>>>
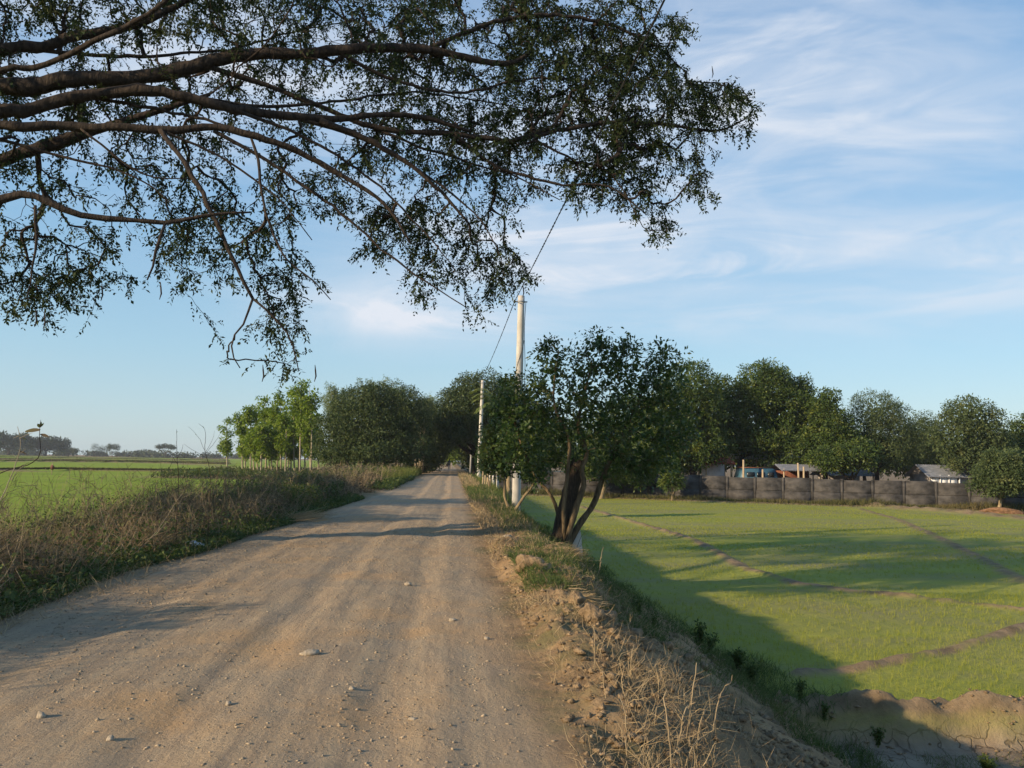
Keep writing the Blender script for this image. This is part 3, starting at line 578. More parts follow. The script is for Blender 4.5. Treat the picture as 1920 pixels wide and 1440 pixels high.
tree('pale_tree', 'pale green tree lit by the sun at the far end of the road tunnel', [(850, 842, 34, 20), (835, 852, 16, 14), (866, 852, 16, 14)], 190, (838, 876), .3, L_SAP, BARK, 5000, .6, .28, .9, .2)
tree('pale_tree', 'hazy tree beyond the road tunnel showing above its far opening', [(850, 805, 50, 34), (900, 820, 60, 40), (800, 820, 60, 40)], 240, (868, 872), .4, L_FAR, BARK, 6000, .9, .5, 1.6, .3)
# bamboo behind the mango
def bamboo(c, n, h, rad, label):
    c = np.array(c); c[2] = H(c[0], c[1]); o = empty('bamboo_clump', c, label, 'bamboo', 'bamboo behind the mango trees'); m = MB(); P = []; D = []
    for i in range(n):
        a = rng.uniform(0, 6.28); s = rng.random()**.6; out = np.array([math.cos(a), math.sin(a), 0]); hh = h * rng.uniform(.8, 1.06)
        q = c + out * .5 * s; tip = c + out * rad * s + [0, 0, hh]; pts = bez(q, q + [0, 0, hh * .95] + out * rad * .15 * s, tip, 9); m.tube(pts, np.linspace(.05, .008, 10), 4)
        L = rng.uniform(.45, 1, 70); p = np.stack([np.interp(L * 9, range(10), pts[:, k]) for k in range(3)], 1); P.append(p + rng.normal(size=p.shape) * .22); D.append(out * .5 + rdir(70) * .8 + [0, 0, -.5])
    m.build('culms', SAPB, o); l = MB(); P = np.concatenate(P); D = np.concatenate(D); P = np.repeat(P, 4, 0) + rng.normal(size=(len(P) * 4, 3)) * .12; D = np.repeat(D, 4, 0) + rdir(len(P)) * .5
    l.leaves(P, D, rdir(len(P)), .34, .06); l.build('foliage', L_BAMB, o)
for i, (a, top, hw, lb) in enumerate(((632, 738, 2.2, 'feathery pale bamboo clump showing above the left shoulder of the mango'), (700, 724, 2.4, 'feathery bamboo tips over the crest of the mango'), (745, 735, 2.2, 'loose bamboo clump above the right shoulder of the mango'), (785, 756, 2, 'low bamboo clump in the dip between the two mangoes'))):
    p = at(a, 880, 98); t_ = at(a, top, 98); bamboo(p, 26, t_[2] - H(p[0], p[1]) + .3, hw, lb)
# ------------------------------------------------------------------ plantation of slender saplings on the left
sap = [  # foot px, top py, crown half width px, crown bottom py, depth
    (426, 783, 13, 848, 150, 'small lone sapling standing apart at the far left of the plantation'),
    (455, 772, 13, 850, 128, 'leafy sapling at the left end of the plantation'), (470, 760, 15, 850, 124, 'bushy bright sapling, second from the left end of the plantation'),
    (484, 748, 16, 846, 126, 'tall rounded sapling in the left half of the plantation'), (498, 745, 15, 850, 122, 'tall sapling with a double crown in the left half of the plantation'),
    (520, 762, 14, 845, 119, 'yellow green sapling with bare lower stem'), (527, 740, 15, 838, 125, 'sapling with a narrow dark top in the middle of the plantation'), (535, 778, 15, 848, 116, 'low bright sapling in front of the middle of the plantation'),
    (553, 722, 20, 826, 118, 'sapling with a spreading dark top just under the hanging branch'), (560, 755, 17, 842, 122, 'shaded sapling behind the tallest one'), (562.5, 713, 22, 812, 112, 'tallest sapling, its top touching the hanging branch tip'),
    (583, 720, 18, 800, 111, 'tall bare stemmed sapling with a wide tuft at the top, nearest the mango'), (583.5, 790, 14, 852, 113, 'short leafy sapling at the right end of the plantation'), (545, 800, 14, 856, 121, 'half grown sapling between the taller stems'),
    (510, 800, 15, 858, 117, 'half grown bright sapling at the front of the plantation'), (477, 805, 14, 858, 119, 'half grown sapling at the left front of the plantation'), (460, 800, 12, 856, 131, 'thin sapling at the back of the left end'),
    (540, 765, 15, 846, 130, 'dark sapling in the back row of the plantation'), (505, 770, 15, 850, 132, 'sapling in the back row behind the double crown'), (572, 765, 15, 838, 129, 'shaded sapling in the back row beside the mango'), (597, 800, 13, 850, 118, 'small sapling pressed against the side of the mango'),
    (490, 790, 13, 856, 116, 'thin stemmed sapling between the two rounded ones')]
for (fx, ty, hw, by, d, lb) in sap:
    b = at(fx, 885, d); b[2] = H(b[0], b[1]); o = empty('sapling', b, lb, 'tree', 'slender plantation saplings'); s = d / F
    t = at(fx + rng.uniform(-3, 3), ty + 8, d); m = MB(); m.tube(*resample([b + [0, 0, -.1], (b + t) / 2 + [rng.normal() * .1, 0, 0], t], [.13, .10, .03], .6), 6); m.build('trunk', SAPB, o, smooth=True)
    cz = np.linspace(by, ty + 10, 6); B = blob_px([(fx + rng.uniform(-hw, hw) * .45, z, hw * rng.uniform(.45, .85) * (1 if 0 < k < 5 else .7), (by - ty) / 9) for k, z in enumerate(cz)] + [(fx + rng.uniform(-hw, hw) * .7, rng.uniform(ty + 15, by), hw * .5, (by - ty) / 12) for _ in range(2)], d)
    c = MB(); crown(c, B, 1500, .46, .20, .40, .04, .45, .75); c.build('crown', L_SAP, o)
# ------------------------------------------------------------------ orchard behind the wall, right
ORC = [
 ('orchard_tree', 'broad tree with yellow green patches just right of the roadside tree', [(1290, 740, 55, 62), (1250, 790, 62, 60), (1320, 780, 42, 62), (1290, 840, 62, 40), (1230, 850, 60, 36), (1345, 835, 28, 30)], 80, (1300, 905), .35, L_ORCH, 26000, .30, .13, .0),
 ('orchard_tree', 'dark tree filling in behind the leaning roadside tree', [(1180, 800, 70, 62), (1120, 830, 62, 50), (1060, 835, 60, 45), (1200, 860, 60, 34), (1010, 850, 50, 36)], 88, (1185, 905), .4, L_ORCH, 24000, .32, .14, .0),
 ('orchard_tree', 'slim open tree in the gap before the tallest orchard tree', [(1350, 745, 26, 44), (1362, 790, 30, 40), (1340, 800, 30, 40)], 86, (1356, 900), .22, L_ORCH, 7000, .30, .14, .2),
 ('orchard_tree', 'tallest orchard tree with a square bushy crown behind the wall', [(1430, 735, 55, 52), (1400, 770, 50, 50), (1470, 765, 55, 50), (1440, 820, 70, 42), (1510, 790, 40, 46), (1395, 825, 42, 32), (1445, 705, 34, 26), (1500, 730, 24, 22)], 84, (1372, 905), .38, L_ORCH, 34000, .31, .13, .0),
 ('orchard_tree', 'pointed dark tree right of the tallest orchard tree', [(1548, 765, 28, 34), (1555, 805, 44, 42), (1530, 845, 48, 34), (1580, 840, 40, 34)], 80, (1545, 905), .3, L_ORCH, 16000, .30, .13, .0),
 ('feathery_tree', 'feathery grey green tree with a soft rounded top in the middle of the orchard', [(1640, 775, 46, 40), (1620, 815, 50, 46), (1670, 800, 48, 42), (1650, 848, 62, 34), (1700, 820, 32, 36)], 82, (1640, 905), .3, L_FEATH, 22000, .26, .07, .0),
 ('orchard_tree', 'low dark tree overhanging the wall with bright lower leaves', [(1600, 855, 44, 26), (1560, 862, 40, 22), (1620, 850, 30, 20)], 76, (1598, 908), .22, L_ORCH, 9000, .26, .12, .0),
 ('feathery_tree', 'round hazy tree behind the grey roofed hut', [(1735, 810, 32, 34), (1720, 845, 36, 32), (1750, 845, 28, 30), (1760, 862, 30, 20)], 92, (1735, 905), .25, L_FEATH, 11000, .30, .09, .0),
 ('open_tree', 'tall open crowned tree with sky showing through at the right of the orchard', [(1815, 780, 46, 32), (1790, 820, 44, 40), (1845, 805, 46, 38), (1870, 835, 34, 34), (1800, 862, 40, 24), (1838, 850, 40, 28)], 78, (1822, 908), .28, L_FEATH, 13000, .30, .12, .45),
 ('orchard_tree', 'dark tree cut off by the right edge of the photo', [(1915, 830, 36, 34), (1890, 850, 32, 30), (1940, 820, 40, 50), (1900, 880, 34, 26), (1955, 870, 40, 40)], 84, (1920, 908), .3, L_ORCH, 14000, .30, .13, .1),
]
for (nm, lb, bl, d, bs, r0, mat, n, L, Wd, gp) in ORC: tree(nm, lb, bl, d, (bs[0], bs[1], d), r0, mat, BARK, n, L, Wd, .5, .2, gp, group='orchard trees behind the wall')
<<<
▸ **Stated exercise**
Pull out each line of the listing that holds the string "wide".

▸ **Exercise answer**
Keep writing the Blender script for this image. This is part 3, starting at line 578. More parts follow. The script is for Blender 4.5. Treat the picture as 1920 pixels wide and 1440 pixels high.
    (583, 720, 18, 800, 111, 'tall bare stemmed sapling with a wide tuft at the top, nearest the mango'), (583.5, 790, 14, 852, 113, 'short leafy sapling at the right end of the plantation'), (545, 800, 14, 856, 121, 'half grown sapling between the taller stems'),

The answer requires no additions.